During the dawn hours, today September 8, the storm weakened slightly to become a category 4 hurricane, but maintains maximum sustained winds of 250 km/h, according to the Institute of Meteorology's 6:00am report.

"Although it is now at the upper limit of a category 4 hurricane, close to a category 5 on the Saffir-Simpson scale, it continues to be a system of great intensity," the institute's latest note states.

At 6:00am, the eye of the storm was located at 21.8 degrees north and 74.0 degrees west, some 168 kilometers north of Punta de Maisí in Guantánamo, and 180 kilometers east-northeast of Punta Lucrecia, Holguín. The storm's minimum pressure rose to 925 hectoPascal and it continues moving northwest at 26 kilometers per hour.

External bands of rain associated with Irma led to increased precipitation from the provinces of Guantánamo, in the east, to Camagüey, principally along the northern coastline.

Coastal flooding has been reported on the northern shores of Guantánamo and Holguín.

Forecasts indicate that the eastern portion of the island will have a cloudy day with showers that could be locally heavy close to the northern coastline and in mountainous areas, which as of the end of the morning will extend into the central region, becoming stronger by nightfall.

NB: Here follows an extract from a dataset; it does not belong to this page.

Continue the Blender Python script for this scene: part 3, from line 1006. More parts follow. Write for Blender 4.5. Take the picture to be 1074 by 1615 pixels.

"Winds in the eastern region will be from the northwest or north between 50 and 65 km/h, up to 80 km/h with stronger gusts in areas along the northern coast, and in the center of the country, from the north or northeast between 35 and 50 km/h, which during the night will reach 50 to 65 km/h, up to 100 km/h in areas along the northern coast, with stronger gusts.

There will be storm surges of five to eight meters with coastal flooding on the northern coast in the east during the morning, which will be extended to the central region, with coastal flooding that could be heavy by the end of the afternoon.

The coastline between Cabo Cruz and Punta Maisí will experience a storm surge with waves two to three meters high.